I find that the applicable Nebraska statute, Neb. Rev. Stat. § 25-2602 (Reissue 1989), similarly governs an integral part of the policy relationship between the insurer and the insured. Thus, the statute was enacted for the purpose of regulating the "business of insurance" and falls within the purview of the McCarran-Ferguson Act. For this reason, the FAA does not have a preemptive effect and the arbitration clause in Harbourton's insurance policy is not enforceable. The motion to compel arbitration must, therefore, be denied.
IT IS ORDERED:
1. Defendant's motion to compel arbitration (#21) is denied.
2. The stay imposed by this court on October 7, 1999, is hereby dissolved.
3. Defendant shall answer or otherwise respond to the complaint on or before November 1, 1999. This deadline shall remain in effect even if defendant appeals this order to the district court, unless the district court expressly grants defendant an extension of time to answer or otherwise respond to the complaint.
4. The parties shall submit a revised Rule 26(f) planning report to the undersigned on or before November 15, 1999. This deadline shall remain in effect even if defendant appeals this order to the district court, unless the district court expressly grants defendant an extension of time to submit the report.

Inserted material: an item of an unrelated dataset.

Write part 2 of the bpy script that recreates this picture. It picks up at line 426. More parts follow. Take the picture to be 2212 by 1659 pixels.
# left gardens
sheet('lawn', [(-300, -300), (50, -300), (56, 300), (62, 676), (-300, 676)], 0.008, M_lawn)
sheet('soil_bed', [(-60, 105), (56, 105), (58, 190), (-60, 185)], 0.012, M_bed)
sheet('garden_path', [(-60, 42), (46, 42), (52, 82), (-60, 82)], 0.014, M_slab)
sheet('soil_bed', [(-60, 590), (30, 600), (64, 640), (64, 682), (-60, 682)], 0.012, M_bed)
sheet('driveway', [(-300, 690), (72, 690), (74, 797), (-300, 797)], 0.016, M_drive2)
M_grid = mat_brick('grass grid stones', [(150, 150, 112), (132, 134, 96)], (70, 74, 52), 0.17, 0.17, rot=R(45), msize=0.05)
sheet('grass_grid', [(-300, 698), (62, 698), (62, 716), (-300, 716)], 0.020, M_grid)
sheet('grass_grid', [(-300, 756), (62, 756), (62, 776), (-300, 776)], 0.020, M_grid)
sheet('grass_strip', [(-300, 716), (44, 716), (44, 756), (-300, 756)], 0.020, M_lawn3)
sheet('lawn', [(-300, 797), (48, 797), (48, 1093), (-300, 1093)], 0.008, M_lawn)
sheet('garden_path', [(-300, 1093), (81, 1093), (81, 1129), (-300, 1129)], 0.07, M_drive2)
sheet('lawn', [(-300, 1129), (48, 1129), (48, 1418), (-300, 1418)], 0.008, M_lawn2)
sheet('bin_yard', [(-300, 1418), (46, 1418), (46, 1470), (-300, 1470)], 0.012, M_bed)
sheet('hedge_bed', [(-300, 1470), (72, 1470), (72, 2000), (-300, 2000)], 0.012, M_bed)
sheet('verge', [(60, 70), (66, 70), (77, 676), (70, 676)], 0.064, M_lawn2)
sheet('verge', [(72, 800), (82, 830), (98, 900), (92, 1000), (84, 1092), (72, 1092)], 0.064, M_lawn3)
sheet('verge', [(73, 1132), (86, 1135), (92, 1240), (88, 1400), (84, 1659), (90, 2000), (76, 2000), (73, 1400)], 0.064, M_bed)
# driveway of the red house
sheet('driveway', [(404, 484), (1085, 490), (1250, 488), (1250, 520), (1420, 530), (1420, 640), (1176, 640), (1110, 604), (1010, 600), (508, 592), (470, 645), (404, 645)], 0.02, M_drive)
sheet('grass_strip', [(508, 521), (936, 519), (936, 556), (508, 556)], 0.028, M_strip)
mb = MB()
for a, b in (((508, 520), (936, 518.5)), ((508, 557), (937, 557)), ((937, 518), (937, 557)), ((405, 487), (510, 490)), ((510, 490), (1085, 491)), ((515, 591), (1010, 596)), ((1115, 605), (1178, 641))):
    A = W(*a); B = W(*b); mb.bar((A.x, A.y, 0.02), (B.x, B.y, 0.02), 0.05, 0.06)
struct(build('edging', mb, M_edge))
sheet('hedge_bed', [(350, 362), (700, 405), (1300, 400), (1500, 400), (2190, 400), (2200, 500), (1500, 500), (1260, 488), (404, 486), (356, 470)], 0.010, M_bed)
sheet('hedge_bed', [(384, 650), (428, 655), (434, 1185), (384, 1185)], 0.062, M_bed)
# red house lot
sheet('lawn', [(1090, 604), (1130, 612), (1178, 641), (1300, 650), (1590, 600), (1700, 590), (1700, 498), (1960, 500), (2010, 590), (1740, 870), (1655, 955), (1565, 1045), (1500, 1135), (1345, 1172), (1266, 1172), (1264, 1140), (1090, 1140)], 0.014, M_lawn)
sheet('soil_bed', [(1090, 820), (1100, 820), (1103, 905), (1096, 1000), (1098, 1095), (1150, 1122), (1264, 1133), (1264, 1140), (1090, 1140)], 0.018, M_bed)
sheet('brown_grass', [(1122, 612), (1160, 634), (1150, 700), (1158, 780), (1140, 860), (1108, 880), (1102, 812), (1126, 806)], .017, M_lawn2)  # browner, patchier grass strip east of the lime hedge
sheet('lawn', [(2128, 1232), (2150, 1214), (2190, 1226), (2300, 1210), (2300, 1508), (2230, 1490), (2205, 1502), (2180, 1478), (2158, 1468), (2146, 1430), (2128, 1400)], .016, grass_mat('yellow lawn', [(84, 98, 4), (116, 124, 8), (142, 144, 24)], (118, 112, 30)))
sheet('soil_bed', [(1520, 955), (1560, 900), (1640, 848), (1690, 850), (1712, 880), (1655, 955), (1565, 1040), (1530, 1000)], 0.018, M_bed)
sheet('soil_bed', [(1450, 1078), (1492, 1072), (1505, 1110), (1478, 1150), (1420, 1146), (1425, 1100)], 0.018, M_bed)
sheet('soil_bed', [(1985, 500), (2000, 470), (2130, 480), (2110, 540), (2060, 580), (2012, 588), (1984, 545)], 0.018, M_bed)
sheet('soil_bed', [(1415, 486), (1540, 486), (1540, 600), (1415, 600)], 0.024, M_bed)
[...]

Pursuant to NELR 72.3 any appeal of this order shall be filed with the Clerk of the Court within ten (10) days after being served with a copy of this order. Failure to timely appeal may constitute a waiver of any such objection. The brief in support of any appeal shall be delivered to the district judge to whom this case is assigned at the time of filing such appeal. Failure to submit a brief in support of any appeal may be deemed an abandonment of the appeal.